Required task: Your task is to copy the material exactly.

Stored data:
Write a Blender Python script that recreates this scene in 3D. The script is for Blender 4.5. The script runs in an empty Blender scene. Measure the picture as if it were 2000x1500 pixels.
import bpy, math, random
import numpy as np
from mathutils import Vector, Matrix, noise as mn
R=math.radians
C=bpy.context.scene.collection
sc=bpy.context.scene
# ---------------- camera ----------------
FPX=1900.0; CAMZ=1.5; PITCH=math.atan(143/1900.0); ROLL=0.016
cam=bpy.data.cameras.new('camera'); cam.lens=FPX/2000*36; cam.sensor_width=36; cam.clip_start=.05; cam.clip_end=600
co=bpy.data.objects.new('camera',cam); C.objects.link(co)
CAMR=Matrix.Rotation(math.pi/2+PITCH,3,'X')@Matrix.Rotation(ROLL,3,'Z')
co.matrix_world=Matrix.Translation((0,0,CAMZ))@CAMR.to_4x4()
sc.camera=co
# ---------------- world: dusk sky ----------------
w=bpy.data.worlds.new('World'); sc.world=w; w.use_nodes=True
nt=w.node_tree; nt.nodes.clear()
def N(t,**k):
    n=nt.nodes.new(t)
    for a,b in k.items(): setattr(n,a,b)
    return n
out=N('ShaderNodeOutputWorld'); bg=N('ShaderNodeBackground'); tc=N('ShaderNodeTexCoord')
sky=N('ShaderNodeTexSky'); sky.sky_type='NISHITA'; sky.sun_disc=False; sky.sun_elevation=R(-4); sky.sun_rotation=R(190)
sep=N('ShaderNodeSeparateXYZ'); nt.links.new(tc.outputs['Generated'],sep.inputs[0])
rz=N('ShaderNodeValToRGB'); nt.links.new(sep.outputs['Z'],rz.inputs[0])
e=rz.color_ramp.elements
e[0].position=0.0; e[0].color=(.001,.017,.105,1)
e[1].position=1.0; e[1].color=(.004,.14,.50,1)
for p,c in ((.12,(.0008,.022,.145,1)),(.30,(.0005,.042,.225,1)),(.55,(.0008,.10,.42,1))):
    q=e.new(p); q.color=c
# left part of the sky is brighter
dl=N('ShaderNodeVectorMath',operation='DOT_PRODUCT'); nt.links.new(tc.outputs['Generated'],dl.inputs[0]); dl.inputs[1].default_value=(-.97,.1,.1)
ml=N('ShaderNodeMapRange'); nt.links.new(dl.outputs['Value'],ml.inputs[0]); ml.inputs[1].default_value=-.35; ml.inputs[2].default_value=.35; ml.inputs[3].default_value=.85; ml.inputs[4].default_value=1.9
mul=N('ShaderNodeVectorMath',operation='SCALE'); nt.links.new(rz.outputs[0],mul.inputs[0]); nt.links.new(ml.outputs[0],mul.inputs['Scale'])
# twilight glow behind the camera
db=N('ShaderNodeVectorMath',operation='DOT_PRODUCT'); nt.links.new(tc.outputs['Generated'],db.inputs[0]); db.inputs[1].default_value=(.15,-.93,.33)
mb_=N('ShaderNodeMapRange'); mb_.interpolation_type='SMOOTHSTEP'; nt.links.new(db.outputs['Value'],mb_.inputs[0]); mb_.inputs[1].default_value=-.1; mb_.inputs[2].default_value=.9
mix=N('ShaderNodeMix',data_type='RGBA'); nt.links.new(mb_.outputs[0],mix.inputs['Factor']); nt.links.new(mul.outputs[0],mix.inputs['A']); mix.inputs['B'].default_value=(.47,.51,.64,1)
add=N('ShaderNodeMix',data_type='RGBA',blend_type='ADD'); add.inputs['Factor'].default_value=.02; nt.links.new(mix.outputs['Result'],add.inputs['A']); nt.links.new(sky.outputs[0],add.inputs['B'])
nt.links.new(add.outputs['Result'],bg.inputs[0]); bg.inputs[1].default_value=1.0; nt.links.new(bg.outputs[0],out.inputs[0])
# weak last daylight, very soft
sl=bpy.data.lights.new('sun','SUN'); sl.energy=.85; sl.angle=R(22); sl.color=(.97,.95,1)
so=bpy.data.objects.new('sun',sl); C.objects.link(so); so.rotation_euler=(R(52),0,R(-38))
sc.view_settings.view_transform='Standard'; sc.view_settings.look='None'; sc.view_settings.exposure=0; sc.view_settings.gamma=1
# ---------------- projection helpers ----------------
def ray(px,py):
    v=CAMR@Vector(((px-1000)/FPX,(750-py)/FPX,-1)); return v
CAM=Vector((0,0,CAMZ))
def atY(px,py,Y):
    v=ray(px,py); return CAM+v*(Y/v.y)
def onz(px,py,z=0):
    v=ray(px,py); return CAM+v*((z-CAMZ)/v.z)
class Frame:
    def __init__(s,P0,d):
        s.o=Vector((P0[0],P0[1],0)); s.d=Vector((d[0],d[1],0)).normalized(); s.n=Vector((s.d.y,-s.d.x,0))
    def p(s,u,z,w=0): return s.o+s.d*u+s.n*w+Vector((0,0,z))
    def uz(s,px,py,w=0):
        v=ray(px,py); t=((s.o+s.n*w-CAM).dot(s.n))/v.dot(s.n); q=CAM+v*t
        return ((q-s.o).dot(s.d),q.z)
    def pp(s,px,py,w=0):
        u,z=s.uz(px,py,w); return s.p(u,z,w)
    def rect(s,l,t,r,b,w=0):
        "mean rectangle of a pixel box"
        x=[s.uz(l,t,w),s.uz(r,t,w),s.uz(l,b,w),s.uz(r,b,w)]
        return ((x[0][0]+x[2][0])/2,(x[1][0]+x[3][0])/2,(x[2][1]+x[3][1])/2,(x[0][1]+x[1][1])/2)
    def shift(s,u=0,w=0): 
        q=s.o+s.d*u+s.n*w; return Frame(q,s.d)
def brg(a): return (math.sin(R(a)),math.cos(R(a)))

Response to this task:
Write a Blender Python script that recreates this scene in 3D. The script is for Blender 4.5. The script runs in an empty Blender scene. Measure the picture as if it were 2000x1500 pixels.
import bpy, math, random
import numpy as np
from mathutils import Vector, Matrix, noise as mn
R=math.radians
C=bpy.context.scene.collection
sc=bpy.context.scene
# ---------------- camera ----------------
FPX=1900.0; CAMZ=1.5; PITCH=math.atan(143/1900.0); ROLL=0.016
cam=bpy.data.cameras.new('camera'); cam.lens=FPX/2000*36; cam.sensor_width=36; cam.clip_start=.05; cam.clip_end=600
co=bpy.data.objects.new('camera',cam); C.objects.link(co)
CAMR=Matrix.Rotation(math.pi/2+PITCH,3,'X')@Matrix.Rotation(ROLL,3,'Z')
co.matrix_world=Matrix.Translation((0,0,CAMZ))@CAMR.to_4x4()
sc.camera=co
# ---------------- world: dusk sky ----------------
w=bpy.data.worlds.new('World'); sc.world=w; w.use_nodes=True
nt=w.node_tree; nt.nodes.clear()
def N(t,**k):
    n=nt.nodes.new(t)
    for a,b in k.items(): setattr(n,a,b)
    return n
out=N('ShaderNodeOutputWorld'); bg=N('ShaderNodeBackground'); tc=N('ShaderNodeTexCoord')
sky=N('ShaderNodeTexSky'); sky.sky_type='NISHITA'; sky.sun_disc=False; sky.sun_elevation=R(-4); sky.sun_rotation=R(190)
sep=N('ShaderNodeSeparateXYZ'); nt.links.new(tc.outputs['Generated'],sep.inputs[0])
rz=N('ShaderNodeValToRGB'); nt.links.new(sep.outputs['Z'],rz.inputs[0])
e=rz.color_ramp.elements
e[0].position=0.0; e[0].color=(.001,.017,.105,1)
e[1].position=1.0; e[1].color=(.004,.14,.50,1)
for p,c in ((.12,(.0008,.022,.145,1)),(.30,(.0005,.042,.225,1)),(.55,(.0008,.10,.42,1))):
    q=e.new(p); q.color=c
# left part of the sky is brighter
dl=N('ShaderNodeVectorMath',operation='DOT_PRODUCT'); nt.links.new(tc.outputs['Generated'],dl.inputs[0]); dl.inputs[1].default_value=(-.97,.1,.1)
ml=N('ShaderNodeMapRange'); nt.links.new(dl.outputs['Value'],ml.inputs[0]); ml.inputs[1].default_value=-.35; ml.inputs[2].default_value=.35; ml.inputs[3].default_value=.85; ml.inputs[4].default_value=1.9
mul=N('ShaderNodeVectorMath',operation='SCALE'); nt.links.new(rz.outputs[0],mul.inputs[0]); nt.links.new(ml.outputs[0],mul.inputs['Scale'])
# twilight glow behind the camera
db=N('ShaderNodeVectorMath',operation='DOT_PRODUCT'); nt.links.new(tc.outputs['Generated'],db.inputs[0]); db.inputs[1].default_value=(.15,-.93,.33)
mb_=N('ShaderNodeMapRange'); mb_.interpolation_type='SMOOTHSTEP'; nt.links.new(db.outputs['Value'],mb_.inputs[0]); mb_.inputs[1].default_value=-.1; mb_.inputs[2].default_value=.9
mix=N('ShaderNodeMix',data_type='RGBA'); nt.links.new(mb_.outputs[0],mix.inputs['Factor']); nt.links.new(mul.outputs[0],mix.inputs['A']); mix.inputs['B'].default_value=(.47,.51,.64,1)
add=N('ShaderNodeMix',data_type='RGBA',blend_type='ADD'); add.inputs['Factor'].default_value=.02; nt.links.new(mix.outputs['Result'],add.inputs['A']); nt.links.new(sky.outputs[0],add.inputs['B'])
nt.links.new(add.outputs['Result'],bg.inputs[0]); bg.inputs[1].default_value=1.0; nt.links.new(bg.outputs[0],out.inputs[0])
# weak last daylight, very soft
sl=bpy.data.lights.new('sun','SUN'); sl.energy=.85; sl.angle=R(22); sl.color=(.97,.95,1)
so=bpy.data.objects.new('sun',sl); C.objects.link(so); so.rotation_euler=(R(52),0,R(-38))
sc.view_settings.view_transform='Standard'; sc.view_settings.look='None'; sc.view_settings.exposure=0; sc.view_settings.gamma=1
# ---------------- projection helpers ----------------
def ray(px,py):
    v=CAMR@Vector(((px-1000)/FPX,(750-py)/FPX,-1)); return v
CAM=Vector((0,0,CAMZ))
def atY(px,py,Y):
    v=ray(px,py); return CAM+v*(Y/v.y)
def onz(px,py,z=0):
    v=ray(px,py); return CAM+v*((z-CAMZ)/v.z)
class Frame:
    def __init__(s,P0,d):
        s.o=Vector((P0[0],P0[1],0)); s.d=Vector((d[0],d[1],0)).normalized(); s.n=Vector((s.d.y,-s.d.x,0))
    def p(s,u,z,w=0): return s.o+s.d*u+s.n*w+Vector((0,0,z))
    def uz(s,px,py,w=0):
        v=ray(px,py); t=((s.o+s.n*w-CAM).dot(s.n))/v.dot(s.n); q=CAM+v*t
        return ((q-s.o).dot(s.d),q.z)
    def pp(s,px,py,w=0):
        u,z=s.uz(px,py,w); return s.p(u,z,w)
    def rect(s,l,t,r,b,w=0):
        "mean rectangle of a pixel box"
        x=[s.uz(l,t,w),s.uz(r,t,w),s.uz(l,b,w),s.uz(r,b,w)]
        return ((x[0][0]+x[2][0])/2,(x[1][0]+x[3][0])/2,(x[2][1]+x[3][1])/2,(x[0][1]+x[1][1])/2)
    def shift(s,u=0,w=0): 
        q=s.o+s.d*u+s.n*w; return Frame(q,s.d)
def brg(a): return (math.sin(R(a)),math.cos(R(a)))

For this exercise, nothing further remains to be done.